Il parle d’existence, de contradictions, de recommencement, dans une prose un peu confuse, un peu dure et euphorique. Suspecte aussi, irrésistible. Illusion que le monde est soudain ordonné. Ce ne peut être que passager, vous le savez, cette illusion ne durera que le temps du livre, s’y maintenir est désespéré, mais conscient de cela, vous en profitez pleinement : vous prenez le livre pour ce qu’il est. A l’issue des pages, vous percevez la quiétude béante et vertigineuse qui s’esquisse. Une liberté en même temps qu’un renoncement, une liberté béante et effrayante qui s’esquisse quotidiennement, mais à qui on préfère habituellement tourner le dos.
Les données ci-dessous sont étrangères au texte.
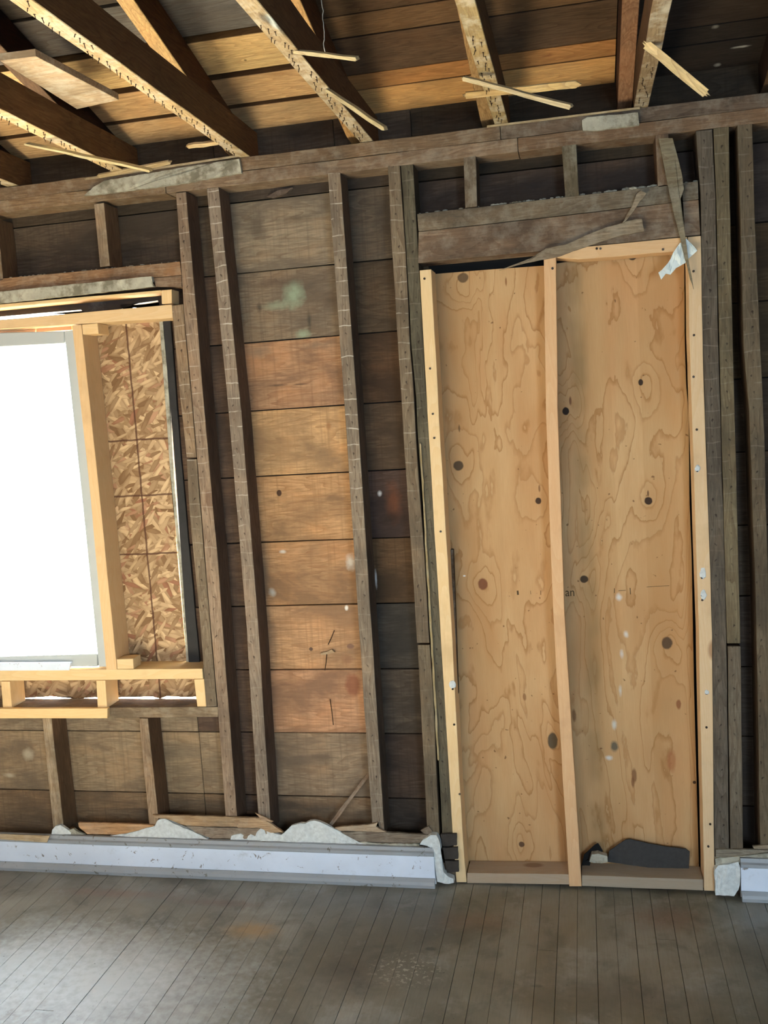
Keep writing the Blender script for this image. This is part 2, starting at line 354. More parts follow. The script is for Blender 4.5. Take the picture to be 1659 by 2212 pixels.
def osb():
    s = NT('strand_board'); g = s.new('ShaderNodeNewGeometry').outputs['Position']; o = s.sep(g); p = s.vmul(g, (1, 0, 1))
    c = lin('b88f58'); first = True; hh = None
    for ang, sc, off in ((.5, (60, 15, 1), 0), (1.25, (70, 19, 1), 3.1), (-.65, (58, 15, 1), 7.7), (1.9, (90, 22, 1), 9.3), (2.5, (75, 18, 1), 5.3)):
        mp = s.new('ShaderNodeMapping'); mp.vector_type = 'POINT'; s.put(mp.inputs['Vector'], s.vadd(p, (off, 0, off)))
        mp.inputs['Rotation'].default_value = (math.pi / 2, 0, 0)
        mp2 = s.new('ShaderNodeMapping'); s.put(mp2.inputs['Vector'], mp.outputs[0]); mp2.inputs['Rotation'].default_value = (0, 0, ang)
        v = s.vmul(mp2.outputs[0], sc)
        vo = s.new('ShaderNodeTexVoronoi'); s.put(vo.inputs['Vector'], v); vo.inputs['Scale'].default_value = 1.; vo.voronoi_dimensions = '2D'
        sx = s.new('ShaderNodeSeparateColor'); s.put(sx.inputs[0], vo.outputs['Color'])
        t = s.mix(sx.outputs[0], lin('765839'), lin('c6a880')); t = s.mix(s.ramp(sx.outputs[1], .86, .88, 0., .6), t, lin('95614a'))
        edge = s.ramp(vo.outputs['Distance'], .35, .6, 0., .35); t = s.mix(edge, t, lin('6b4a28'))
        th = {0: 0, 3.1: .5, 7.7: .66, 9.3: .75, 5.3: .8}[off]
        c = t if first else s.mix(s.ramp(sx.outputs[2], th, th + .02), c, t); first = False
        hh = sx.outputs[2]
    P = lambda x, y: at(x, y, .105)
    wob = s.math('MULTIPLY', s.math('SUBTRACT', s.noise(g, 25, 2), .5), .006)
    for z in (P(300, 950).z, P(310, 1070).z, P(320, 1196).z):
        d = s.math('ABSOLUTE', s.math('SUBTRACT', s.math('ADD', o[2], wob), z)); c = s.mix(s.ramp(d, .0045, .0022, 0., .85), c, lin('4a2c1c'))
    x = P(300, 1000).x; d = s.math('ABSOLUTE', s.math('SUBTRACT', s.math('ADD', o[0], wob), x)); c = s.mix(s.ramp(d, .0045, .0022, 0., .85), c, lin('4a2c1c'))
    s.put(s.b.inputs['Base Color'], c); s.b.inputs['Roughness'].default_value = .75; s.b.inputs['Specular IOR Level'].default_value = .2
    s.bump(hh, .4, .0015)
    return s.m
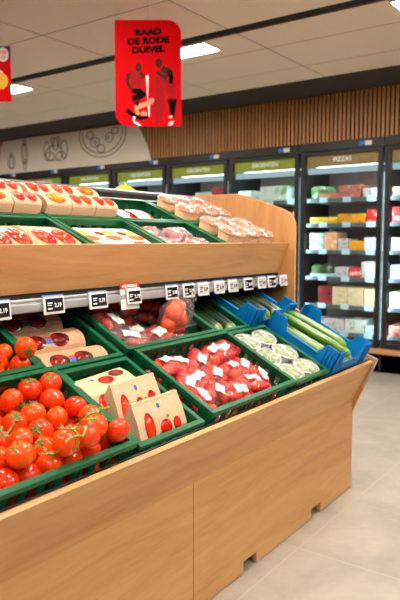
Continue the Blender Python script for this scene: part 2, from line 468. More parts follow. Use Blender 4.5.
# ------------------------------------------------------------------ freezers
HDR = {0: 'PIZZAS', 1: 'GROENTEN', 2: 'GROENTEN', 3: 'GROENTEN', 4: 'GROENTEN', 5: 'GROENTEN', 6: 'GROENTEN', -1: 'PIZZAS'}
UW = .905
SH = [.375, .662, .955, 1.237, 1.516, 1.774]
def freezer(k):
    y0 = 2.22 + UW * k
    names = {0: 'black upright freezer with PIZZAS header behind the end of the stand', -1: 'black upright freezer cut off by the edge, nearest to the aisle',
             1: 'black upright freezer with green GROENTEN header above the stand side panel', 2: 'black upright freezer second along from the pizza freezer, green header',
             3: 'black upright freezer with green header behind the yellow bananas', 4: 'black upright freezer fourth along from the pizza freezer',
             5: 'black upright freezer under the white board with drawn vegetables', 6: 'black upright freezer furthest along the row'}
    t = thing('upright_freezer', names[k], 'freezer', (FX, y0, 0), None, 'row of upright freezers')
    c = MB()
    c.box(.03, .85, 0, UW, .02, .19); c.box(.08, .85, .0, .02, .19, 2.33); c.box(.08, .85, UW - .02, UW, .19, 2.33)
    c.box(.08, .85, .02, UW - .02, 2.25, 2.33); c.box(.08, .85, .02, UW - .02, .25, .31)
    c.build('cabinet', M['black'], t)
    MB().box(.70, .72, .02, UW - .02, .31, 2.25).build('back_liner', M['frzback'], t)
    fa = MB().box(.0, .08, 0, UW, 2.242, 2.33).build('fascia', M['black'], t, .004)
    m = MB().box(-.0015, 0, .2, .255, 2.265, 2.308).build('blue_sticker', M['stickerblue'], fa)
    MB().box(-.0015, 0, .125, .195, 2.262, 2.305).build('price_sticker', M['white'], fa)
    MB().box(-.01, .08, 0, UW, .195, .245).build('bumper_strip', M['oak'], t, .004)
    MB().box(.03, .06, .01, UW - .01, .02, .19).build('kick_plate', M['blackmat'], t)
    d = MB()
    d.box(.0, .05, .012, .062, .255, 2.238); d.box(.0, .05, UW - .062, UW - .012, .255, 2.238)
    d.box(.0, .05, .062, UW - .062, .255, .305); d.box(.0, .05, .062, UW - .062, 2.20, 2.238)
    d = d.build('door', M['black'], t, .003)
    MB().box(.02, .026, .062, UW - .062, .305, 2.20).build('glass_pane', M['glass'], d)
    MB().tube([(-.03, .04, .95), (-.03, .04, 1.45)], .011).box(-.03, .0, .034, .046, .96, .975).box(-.03, .0, .034, .046, 1.43, 1.445).build('handle', M['black'], d)
    h = MB().box(.05, .06, .06, UW - .06, 2.085, 2.215).build('header_sign', M['headbrown' if k <= 0 else 'headgreen'], t)
    text('lettering', HDR[k], .062, M['signwhite'], h, Matrix.Translation((.0485, UW / 2, 2.15)) @ Matrix.Rotation(R(-90), 4, 'Z') @ Matrix.Rotation(R(90), 4, 'X'), .001)
    MB().box(.075, .12, .06, UW - .06, 2.02, 2.08).build('light_bar', M['bar'], t)
    MB().box(.16, .30, .1, UW - .1, 2.10, 2.105).build('unseen_light_strip', M['topfill'], t)  # unseen fill added behind the header to brighten shelves and back
    for sy in (.026, UW - .026):
        MB().box(.050, .060, sy - .007, sy + .007, .33, 2.0).build('unseen_light_strip', M['led'], t)
    for z in SH:
        s_ = MB().box(.12, .69, .025, UW - .025, z - .045, z - .03).build('shelf', M['frzshelf'], t)
        MB().box(.112, .12, .03, UW - .03, z - .05, z - .01).build('price_strip', M['frzrail'], s_)
        for q in (.16, .42, .68):
            MB().box(.109, .112, q - .045, q + .045, z - .055, z).build('price_label', M['frzlabel'], s_)
    return t
for k in range(-1, 7): freezer(k)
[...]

Arrivé aux dernières lignes, on garde le livre entre les mains, fermé sur son index. On regarde par la fenêtre. Le livre est fermé mais continue de nous parler. De façon un peu ridicule, on est fier de soi-même autant que du livre, car on pressentait déjà ce qu’il nous a appris. C’est comme un rendez-vous auquel on serait arrivés en même temps, tous les deux, à l’heure exacte qu’on avait fixée ensemble. On s’en veut tout d’abord de l’avoir ignoré tant d’années. Puis on réalise que c’est stupide : ce livre nous convient parce qu’il arrive maintenant. Il ne nous aurait été d’aucune aide si on l’avait lu plus tôt. Plus tôt, nous n’en avions pas besoin. Plus tôt, nous ne l’aurions pas lu de toute façon. On ne lui était pas réceptif et lui le savait, il n’avait rien à nous dire non plus.
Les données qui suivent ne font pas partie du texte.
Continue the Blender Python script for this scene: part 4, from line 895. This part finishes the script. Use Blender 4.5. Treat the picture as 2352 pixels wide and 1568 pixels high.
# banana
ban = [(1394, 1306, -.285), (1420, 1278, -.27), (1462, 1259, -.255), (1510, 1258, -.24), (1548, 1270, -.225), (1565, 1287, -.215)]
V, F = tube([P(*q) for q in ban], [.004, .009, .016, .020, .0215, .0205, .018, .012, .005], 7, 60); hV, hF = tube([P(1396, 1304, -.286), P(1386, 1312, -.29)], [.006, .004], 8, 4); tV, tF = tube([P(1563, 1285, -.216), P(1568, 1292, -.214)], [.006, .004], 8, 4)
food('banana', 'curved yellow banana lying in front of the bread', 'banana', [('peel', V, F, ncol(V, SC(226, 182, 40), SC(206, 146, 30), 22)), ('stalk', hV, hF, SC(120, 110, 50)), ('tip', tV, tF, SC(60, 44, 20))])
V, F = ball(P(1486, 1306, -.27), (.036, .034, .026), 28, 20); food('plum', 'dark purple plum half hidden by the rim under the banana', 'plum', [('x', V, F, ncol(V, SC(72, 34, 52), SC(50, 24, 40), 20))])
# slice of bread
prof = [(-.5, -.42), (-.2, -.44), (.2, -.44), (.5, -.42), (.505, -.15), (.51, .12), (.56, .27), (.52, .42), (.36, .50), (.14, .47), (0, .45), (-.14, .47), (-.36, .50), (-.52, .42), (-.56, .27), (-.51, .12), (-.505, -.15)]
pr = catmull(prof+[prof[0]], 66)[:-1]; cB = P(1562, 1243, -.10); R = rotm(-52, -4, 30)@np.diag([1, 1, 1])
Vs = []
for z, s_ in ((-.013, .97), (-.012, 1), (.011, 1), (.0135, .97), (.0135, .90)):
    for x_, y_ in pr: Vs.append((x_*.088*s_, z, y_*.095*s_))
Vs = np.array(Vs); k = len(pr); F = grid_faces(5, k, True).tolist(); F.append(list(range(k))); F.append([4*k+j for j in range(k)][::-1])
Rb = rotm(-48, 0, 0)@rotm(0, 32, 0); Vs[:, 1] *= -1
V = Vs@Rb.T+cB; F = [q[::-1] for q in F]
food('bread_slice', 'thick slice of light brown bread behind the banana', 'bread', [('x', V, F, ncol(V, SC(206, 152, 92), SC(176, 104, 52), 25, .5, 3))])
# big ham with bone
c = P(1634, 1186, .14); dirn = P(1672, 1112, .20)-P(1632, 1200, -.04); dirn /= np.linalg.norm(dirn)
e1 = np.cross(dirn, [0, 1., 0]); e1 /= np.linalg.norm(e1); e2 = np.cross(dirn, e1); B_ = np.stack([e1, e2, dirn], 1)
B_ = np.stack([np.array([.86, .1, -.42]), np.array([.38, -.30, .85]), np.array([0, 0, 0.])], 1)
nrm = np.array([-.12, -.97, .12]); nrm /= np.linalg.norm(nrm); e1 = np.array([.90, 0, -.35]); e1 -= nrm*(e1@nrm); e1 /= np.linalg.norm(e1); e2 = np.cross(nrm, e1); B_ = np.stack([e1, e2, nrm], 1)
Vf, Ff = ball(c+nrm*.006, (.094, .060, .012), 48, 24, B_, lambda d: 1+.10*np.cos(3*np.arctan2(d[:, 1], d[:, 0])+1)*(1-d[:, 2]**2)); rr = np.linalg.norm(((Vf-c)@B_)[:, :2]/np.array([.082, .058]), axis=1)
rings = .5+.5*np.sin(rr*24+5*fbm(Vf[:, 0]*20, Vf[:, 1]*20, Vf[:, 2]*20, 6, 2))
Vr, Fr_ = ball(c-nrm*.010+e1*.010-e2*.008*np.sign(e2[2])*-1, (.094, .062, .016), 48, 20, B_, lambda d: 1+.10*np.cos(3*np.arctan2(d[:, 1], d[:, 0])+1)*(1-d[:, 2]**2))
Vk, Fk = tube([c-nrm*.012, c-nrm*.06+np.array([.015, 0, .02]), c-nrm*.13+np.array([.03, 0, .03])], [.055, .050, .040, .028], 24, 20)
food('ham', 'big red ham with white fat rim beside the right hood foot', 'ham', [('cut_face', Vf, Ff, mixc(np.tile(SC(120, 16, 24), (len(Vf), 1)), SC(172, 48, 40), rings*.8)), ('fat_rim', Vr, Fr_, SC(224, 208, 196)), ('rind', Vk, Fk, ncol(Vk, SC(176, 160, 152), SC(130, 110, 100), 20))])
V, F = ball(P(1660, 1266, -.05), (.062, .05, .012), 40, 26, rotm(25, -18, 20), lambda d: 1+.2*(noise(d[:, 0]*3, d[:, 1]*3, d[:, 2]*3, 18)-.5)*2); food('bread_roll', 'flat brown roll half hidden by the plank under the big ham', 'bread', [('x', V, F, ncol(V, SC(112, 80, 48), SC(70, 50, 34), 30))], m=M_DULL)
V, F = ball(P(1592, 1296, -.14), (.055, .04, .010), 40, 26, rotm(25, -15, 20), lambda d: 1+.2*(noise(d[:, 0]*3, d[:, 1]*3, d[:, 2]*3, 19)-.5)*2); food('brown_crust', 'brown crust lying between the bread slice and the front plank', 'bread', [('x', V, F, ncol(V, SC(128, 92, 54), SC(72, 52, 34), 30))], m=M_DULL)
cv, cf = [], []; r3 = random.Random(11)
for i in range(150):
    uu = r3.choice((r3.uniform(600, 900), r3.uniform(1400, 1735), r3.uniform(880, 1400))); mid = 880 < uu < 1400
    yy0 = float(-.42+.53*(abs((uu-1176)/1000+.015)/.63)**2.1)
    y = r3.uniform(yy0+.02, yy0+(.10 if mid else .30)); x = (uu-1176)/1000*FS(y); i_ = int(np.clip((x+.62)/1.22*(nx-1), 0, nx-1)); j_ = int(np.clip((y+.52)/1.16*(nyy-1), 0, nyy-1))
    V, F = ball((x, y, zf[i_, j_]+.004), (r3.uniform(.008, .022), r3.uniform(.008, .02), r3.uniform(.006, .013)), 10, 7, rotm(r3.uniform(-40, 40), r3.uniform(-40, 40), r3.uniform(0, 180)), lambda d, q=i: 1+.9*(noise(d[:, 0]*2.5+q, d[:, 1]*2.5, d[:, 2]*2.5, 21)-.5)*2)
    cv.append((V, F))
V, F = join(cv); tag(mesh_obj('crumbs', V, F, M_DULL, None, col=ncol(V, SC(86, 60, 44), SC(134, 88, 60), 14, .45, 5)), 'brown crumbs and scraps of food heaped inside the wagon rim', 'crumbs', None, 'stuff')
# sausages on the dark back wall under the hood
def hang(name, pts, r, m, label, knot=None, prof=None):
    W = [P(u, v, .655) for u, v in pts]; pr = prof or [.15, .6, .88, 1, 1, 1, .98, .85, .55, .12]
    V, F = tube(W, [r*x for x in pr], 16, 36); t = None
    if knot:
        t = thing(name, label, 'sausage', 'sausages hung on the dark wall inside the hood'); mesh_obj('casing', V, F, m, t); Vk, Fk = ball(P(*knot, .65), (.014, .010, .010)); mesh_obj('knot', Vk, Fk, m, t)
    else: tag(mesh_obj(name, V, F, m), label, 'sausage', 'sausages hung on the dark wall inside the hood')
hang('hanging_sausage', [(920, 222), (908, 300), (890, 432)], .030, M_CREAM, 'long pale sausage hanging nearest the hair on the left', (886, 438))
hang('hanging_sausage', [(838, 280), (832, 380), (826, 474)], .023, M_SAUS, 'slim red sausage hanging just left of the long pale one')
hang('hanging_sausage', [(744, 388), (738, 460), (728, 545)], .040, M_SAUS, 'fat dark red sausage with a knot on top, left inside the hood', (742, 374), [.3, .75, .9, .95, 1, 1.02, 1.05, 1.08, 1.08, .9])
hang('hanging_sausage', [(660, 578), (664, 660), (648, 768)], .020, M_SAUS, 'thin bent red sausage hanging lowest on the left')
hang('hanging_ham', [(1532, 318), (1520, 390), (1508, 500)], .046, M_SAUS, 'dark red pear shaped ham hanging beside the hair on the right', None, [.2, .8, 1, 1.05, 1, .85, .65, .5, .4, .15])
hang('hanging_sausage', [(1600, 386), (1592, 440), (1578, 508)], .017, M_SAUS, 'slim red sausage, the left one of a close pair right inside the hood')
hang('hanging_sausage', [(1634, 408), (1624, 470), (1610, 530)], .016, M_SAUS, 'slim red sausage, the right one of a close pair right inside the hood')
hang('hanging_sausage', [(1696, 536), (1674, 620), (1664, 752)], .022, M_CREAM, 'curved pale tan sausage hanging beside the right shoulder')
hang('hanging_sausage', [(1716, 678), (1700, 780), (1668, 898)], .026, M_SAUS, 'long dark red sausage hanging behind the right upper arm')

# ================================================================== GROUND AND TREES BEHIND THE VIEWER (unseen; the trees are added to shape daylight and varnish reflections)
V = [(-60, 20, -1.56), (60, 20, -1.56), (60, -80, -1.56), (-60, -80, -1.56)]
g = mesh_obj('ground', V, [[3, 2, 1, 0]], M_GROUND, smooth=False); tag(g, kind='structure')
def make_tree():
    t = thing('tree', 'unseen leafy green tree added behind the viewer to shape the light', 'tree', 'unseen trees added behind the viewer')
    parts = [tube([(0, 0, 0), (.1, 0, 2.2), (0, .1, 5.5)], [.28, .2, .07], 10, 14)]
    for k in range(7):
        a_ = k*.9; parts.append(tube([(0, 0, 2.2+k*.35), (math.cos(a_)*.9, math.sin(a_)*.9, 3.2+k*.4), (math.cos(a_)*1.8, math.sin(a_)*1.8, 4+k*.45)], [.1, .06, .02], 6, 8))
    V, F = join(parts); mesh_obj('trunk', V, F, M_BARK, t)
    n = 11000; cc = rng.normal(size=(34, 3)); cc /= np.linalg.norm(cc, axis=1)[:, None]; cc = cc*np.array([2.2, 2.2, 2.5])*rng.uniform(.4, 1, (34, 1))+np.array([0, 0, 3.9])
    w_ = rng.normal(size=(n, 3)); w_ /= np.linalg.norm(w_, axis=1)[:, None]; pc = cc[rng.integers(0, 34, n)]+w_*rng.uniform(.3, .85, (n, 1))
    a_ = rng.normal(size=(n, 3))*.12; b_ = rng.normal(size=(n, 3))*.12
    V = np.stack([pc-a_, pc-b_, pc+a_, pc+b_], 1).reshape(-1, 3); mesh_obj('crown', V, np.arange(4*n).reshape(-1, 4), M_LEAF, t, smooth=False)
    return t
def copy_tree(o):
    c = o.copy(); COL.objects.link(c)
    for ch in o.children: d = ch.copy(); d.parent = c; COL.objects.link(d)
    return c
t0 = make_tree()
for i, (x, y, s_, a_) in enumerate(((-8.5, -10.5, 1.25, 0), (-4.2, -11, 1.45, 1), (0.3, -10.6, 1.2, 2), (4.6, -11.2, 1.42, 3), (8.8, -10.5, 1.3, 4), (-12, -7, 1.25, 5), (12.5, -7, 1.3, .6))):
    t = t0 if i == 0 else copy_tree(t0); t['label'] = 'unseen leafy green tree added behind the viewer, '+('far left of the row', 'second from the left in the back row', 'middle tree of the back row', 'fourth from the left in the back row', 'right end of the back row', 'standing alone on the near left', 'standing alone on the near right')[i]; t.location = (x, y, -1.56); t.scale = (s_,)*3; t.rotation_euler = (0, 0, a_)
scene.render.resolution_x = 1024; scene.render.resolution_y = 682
Ce livre nous va parce qu’il nous va maintenant. Il nous attendait, dans l’ombre de la bibliothèque, il nous attendait nous et notre attention. Il n’y a aucun hasard là-dedans : les bons livres attendent simplement qu’on soit arrivé à maturité pour nous cueillir. Et c’est un peu la même chose avec les êtres qu’on rencontre. La bonne personne, au moment où nous avons besoin d’elle.